## Task description
Pick out every line of the entries below where "follow" occurs, and copy those lines.

[Part of a data file]
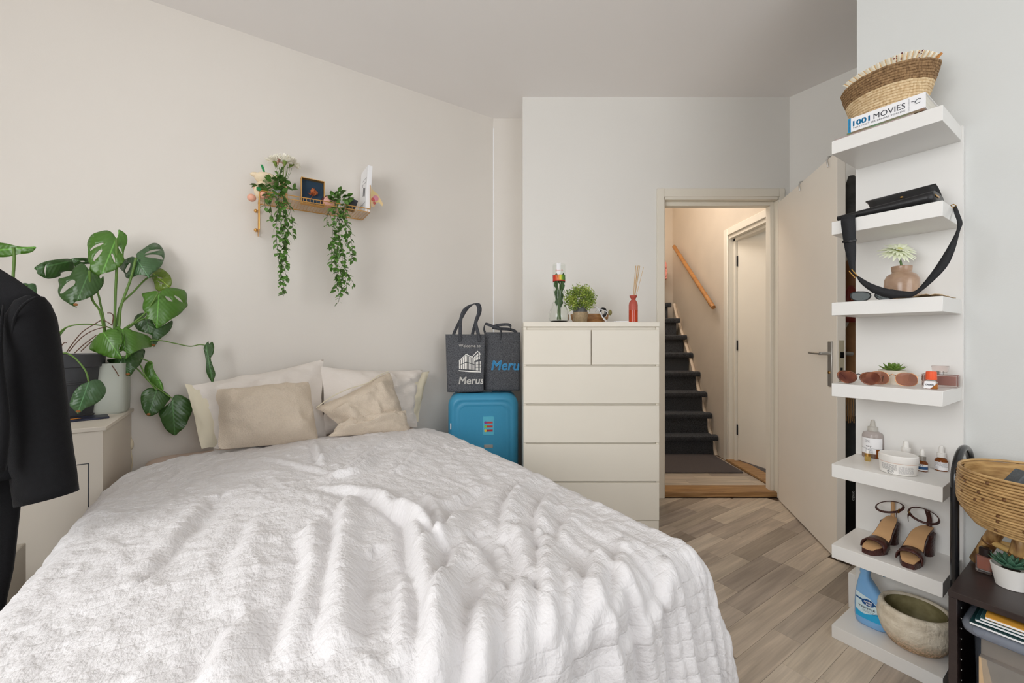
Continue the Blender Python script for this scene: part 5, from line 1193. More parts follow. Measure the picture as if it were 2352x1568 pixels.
m_br = mat('brown_seagrass', (164, 132, 94), .8, c2=(116, 88, 58), vscale=60, bump=.5, bscale=130, stretch=(3, 3, 1)); m_st = mat('straw_cord', (228, 206, 168), .8, c2=(200, 170, 128), vscale=50, bump=.45, bscale=130, stretch=(3, 3, 1))
nC = 15
for i in range(nC):
    t_ = i/(nC-1); rx_ = .098+.038*t_**.8; ry_ = .072+.022*t_**.8; z_ = .006+.0091*i+0
    mb = MB(); P = []
    for k in range(48):
        a_ = 2*pi*k/48; lift = .012*t_*(abs(cos(a_))**2)-.004
        P.append((rx_*cos(a_)+.0012*sin(k*2.3+i), ry_*sin(a_)+.001*sin(k*3.1+i*2), z_-lift+.0006*sin(k*1.7+i)+.004))
    mb.tube(P, .0051, 8, closed=True); part('rope_coil', mb, m_br if i > 7 else m_st, bs, True)
mb = MB(); mb.lathe([(.09, .0), (.09, .008), (.0, .008)], 30, sy=.75); part('basket_base', mb, m_st, bs)
# folding fan
fn = thing('paper_fan', 'open pleated paper fan with wooden ribs tucked in the basket', 'fan', vm(.135, .15, z+.10), ROT_V)
arc = [(1936, 200), (1955, 184), (1980, 168), (2005, 154), (2030, 142), (2055, 131), (2080, 123), (2105, 118), (2128, 118), (2150, 123), (2160, 130)]
AP = spline([localize(fn, hitm(a_, b_-3, .12)) for a_, b_ in arc], 6)
piv = Vector((.02, 0, .0))
def resample(P, n):
    d_ = [0]
    for i in range(1, len(P)): d_.append(d_[-1]+(P[i]-P[i-1]).length)
    out = []; j = 0
    for k in range(n):
        s = d_[-1]*k/(n-1)
        while j < len(P)-2 and d_[j+1] < s: j += 1
        out.append(P[j].lerp(P[j+1], (s-d_[j])/max(1e-9, d_[j+1]-d_[j])))
    return out
AQ = resample(AP, 39)
mb = MB(); R = []
for i, p in enumerate(AQ):
    q = p.lerp(piv, .62); y_ = .004 if i % 2 else -.004; R.append([(p.x, p.y+y_, p.z), (q.x, q.y+y_*.5, q.z)])
mb.loft(R, closed=False); fo = part('fan_paper', mb, mat('fan_paper', (236, 232, 216), .7), fn, False); s_ = fo.modifiers.new('s', 'SOLIDIFY'); s_.thickness = .0005
m_rib = mat('fan_rib', (214, 178, 128), .6)
for i in range(1, 38, 2):
    p = AQ[i]; q = p.lerp(piv, .97); mb = MB(); mb.tube([p+Vector((0, -.006, -.003)), q], .0016, 4); part('rib', mb, m_rib, fn)
p = AQ[-1]; mb = MB(); mb.tube([p+Vector((.004, -.006, .004)), p.lerp(piv, .98)], .0045, 4); part('guard', mb, mat('guard_wood', (196, 132, 62), .5), fn)
mb = MB(); rnd = random.Random(8)
for i in range(22):
    k = rnd.choice([21, 22, 23, 24, 31, 32]); p = AQ[k].lerp(piv, rnd.uniform(.06, .3)); mb.box(p.x-.002, p.x+.0022, -.0068, -.0058, p.z, p.z+.003)
part('blossom_print', mb, mat('ink_red', (120, 60, 60)), fn)
# ---- shelf 2: black bag with wide strap
z = ZSH[1]
m_lea = mat('black_leather', (24, 24, 26), .38, bump=.15, bscale=300); m_web = mat('black_webbing', (32, 33, 36), .7, bump=.4, bscale=500)
hb = thing('handbag', 'black leather flap handbag with its wide strap hanging over the shelf', 'bag', vm(.15, .17, z), ROT_V)
mb = MB(); R = []
for x_ in np.linspace(-.135, .125, 14):
    t_ = (x_+.135)/.26; h_ = .012+.011*t_; ring_ = []
    for k in range(20):
        a_ = 2*pi*k/20; ring_.append((float(x_), -.03+.075*math.copysign(abs(cos(a_))**.6, cos(a_)), h_*(1+math.copysign(abs(sin(a_))**.6, sin(a_)))/1+.0))
    R.append(ring_)
mb.loft(R); part('bag_body', mb, m_lea, hb, True)
mb = MB()
A4 = [localize(hb, hitm(*q)) for q in ((1988, 462, .20), (2149, 421, .12), (2166, 456, .14), (2000, 478, .24))]
g = []
for i in range(9):
    for j in range(7):
        s, t_ = i/8, j/6; p = (A4[0]*(1-s)+A4[1]*s)*(1-t_)+(A4[3]*(1-s)+A4[2]*s)*t_; p = p+Vector((0, 0, .006*sin(pi*t_))); g.append(tuple(p))
mb.add(g, [(i*7+j, (i+1)*7+j, (i+1)*7+j+1, i*7+j+1) for i in range(8) for j in range(6)]); o = part('flap', mb, m_lea, hb, True); s_ = o.modifiers.new('s', 'SOLIDIFY'); s_.thickness = .005
mb = MB(); c_ = (A4[0]+A4[1]+A4[2]+A4[3])/4; mb.ell((c_.x, c_.y-.012, c_.z-.000), (.005, .004, .004), 10, 6); part('snap', mb, m_gold, hb)
mb = MB(); mb.box(.1255, .128, -.075, -.03, .028, .034, b=.001); part('gold_trim', mb, m_gold, hb)
def sp(pts, m=.292): return [localize(hb, hitm(x_, y_, mm_ if (mm_ := (q[2] if len(q) > 2 else m)) else m)) for q in pts for x_, y_ in [(q[0], q[1])]]
def ribbon_px(rows, name, m_, th=.0025):
    L_ = [[localize(hb, hitm(a_, b_, m1)), localize(hb, hitm(c2, d_, m2_))] for a_, b_, m1, c2, d_, m2_ in rows]
    Lp = spline([r[0] for r in L_], 5); Rp = spline([r[1] for r in L_], 5); mb = MB(); mb.loft([[tuple(a_), tuple(b_)] for a_, b_ in zip(Lp, Rp)], closed=False)
    o = part(name, mb, m_, hb, True); s = o.modifiers.new('s', 'SOLIDIFY'); s.thickness = th; return o
ribbon_px([(1951, 494, .25, 1967, 488, .25), (1932, 500, .288, 1964, 499, .288), (1935, 540, .29, 1965, 540, .29), (1941, 575, .29, 1966, 575, .29), (1950, 610, .29, 1964, 612, .29), (1955, 628, .29, 1965, 632, .29)], 'strap', m_web)
ribbon_px([(1934, 553, .294, 1967, 549, .294), (1935, 558, .294, 1967, 554, .294)], 'strap_keeper', m_lea)
ribbon_px([(1962, 630, .29, 1968, 637, .29), (1972, 634, .29, 1978, 652, .29), (2000, 650, .29, 2005, 672, .29), (2035, 662, .292, 2040, 684, .292), (2075, 668, .292, 2072, 683, .292), (2100, 668, .29, 2098, 680, .29), (2120, 650, .29, 2136, 652, .29), (2150, 610, .29, 2174, 613, .29), (2178, 565, .28, 2194, 572, .28), (2196, 530, .25, 2205, 530, .25), (2199, 508, .22, 2211, 512, .22), (2192, 490, .18, 2204, 490, .18), (2188, 475, .14, 2197, 472, .14)], 'strap', m_web)
mb = MB(); mb.tube([localize(hb, hitm(a_, b_, .292)) for a_, b_ in ((1950, 622), (1964, 638), (1970, 634), (1956, 618))], .0018, 6, closed=True); part('ring', mb, m_gold, hb)
mb = MB(); mb.tube([localize(hb, hitm(a_, b_, .15)) for a_, b_ in ((2184, 471), (2190, 469), (2196, 472), (2190, 478))], .0018, 6, closed=True); part('ring', mb, m_gold, hb)
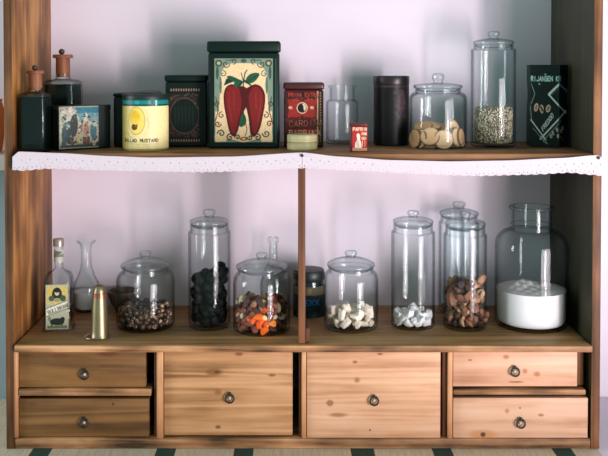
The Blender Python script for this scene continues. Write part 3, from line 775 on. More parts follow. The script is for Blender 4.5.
cv.blob(_q([(200, 196), (218, 202), (230, 226), (230, 260), (222, 300), (212, 340), (200, 360), (193, 340), (190, 305), (184, 265), (182, 225)]), red)
cv.blob(_q([(150, 198), (172, 200), (180, 230), (174, 262), (163, 280), (156, 240)]), dred)
for pts in ([(113, 215), (114, 260), (124, 315)], [(222, 220), (222, 262), (212, 320)], [(130, 215), (132, 280)], [(206, 215), (206, 275)]): cv.line(_q(pts), 2.2, (150, 56, 48), op=.6)
leaf, dl = (38, 84, 56), (22, 56, 42)
cv.blob([(74, 60), (80, 46), (92, 40), (104, 42), (98, 54), (86, 62)], leaf); cv.line([(74, 61), (100, 45)], 1.4, dl)
cv.blob([(70, 58), (58, 52), (44, 46), (36, 48), (42, 56), (54, 60), (66, 62)], leaf); cv.line([(70, 59), (40, 50)], 1.4, dl)
cv.blob([(36, 52), (32, 60), (30, 66), (40, 62), (48, 58)], dl); cv.blob([(56, 56), (50, 66), (60, 70), (68, 62)], leaf)
cv.line([(70, 72), (71, 56), (74, 40), (78, 34)], 2.2, dl); cv.line([(70, 56), (66, 40)], 1.6, dl); cv.line([(60, 68), (66, 60), (72, 58)], 3, dl); cv.line([(86, 66), (78, 60), (73, 56)], 3, dl)
cv.blob([(70, 124), (76, 134), (75, 146), (68, 152), (62, 150), (64, 136)], leaf); cv.line([(72, 126), (66, 150)], 1.2, dl); cv.line([(70, 118), (74, 140), (78, 158), (74, 172)], 1.4, dl)
cv.speck(.14, 2, 9)
for x in (137,): cv.rect(x, 10, x + 2, 186, (70, 110, 100), op=.7)  # vertical highlight on the tin, painted into the print
print_mesh('label', cv, flat_pos(-W / 2 + .003, W / 2 - .003, .003, h(54), -.0006), M['print'], e)

# --- red tin
redtin = plain('dark_red_tin', (62, 20, 20), .35, 0, .25, 60)
e, W, H, yf, h = tin('spice_tin', 284, 323.6, 147.6, 82.6, .05, 'dark red upright tin with round black and cream emblem and lettering', redtin, lid_y=90, lid_over=.0014, bev=.004, lidmat=plain('brown_red_lid', (70, 30, 28), .35, 0, .3))
cv = Canvas(84, 118, (74, 24, 24)); R1 = (150, 40, 36); K = (34, 20, 19); Cc = (222, 200, 160)
cv.rect(0, 0, 3, 118, (50, 34, 30)); cv.rect(74, 0, 84, 118, (44, 30, 28)); cv.rect(70, 2, 73, 116, (190, 150, 110))
cv.rect(6, 4, 70, 16, K); cv.text(9, 6, 'PRIMA EXTRA', 8, (176, 60, 48), 1.5, wide=.8, gap=1.2)
cv.poly([(6, 20), (26, 18), (38, 24), (52, 18), (70, 20), (66, 38), (70, 58), (50, 58), (38, 54), (26, 58), (6, 58), (10, 38)], R1)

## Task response
Continue the Blender Python script for this scene: part 5, from line 1193. More parts follow. Measure the picture as if it were 2352x1568 pixels.
The Blender Python script for this scene continues. Write part 3, from line 775 on. More parts follow. The script is for Blender 4.5.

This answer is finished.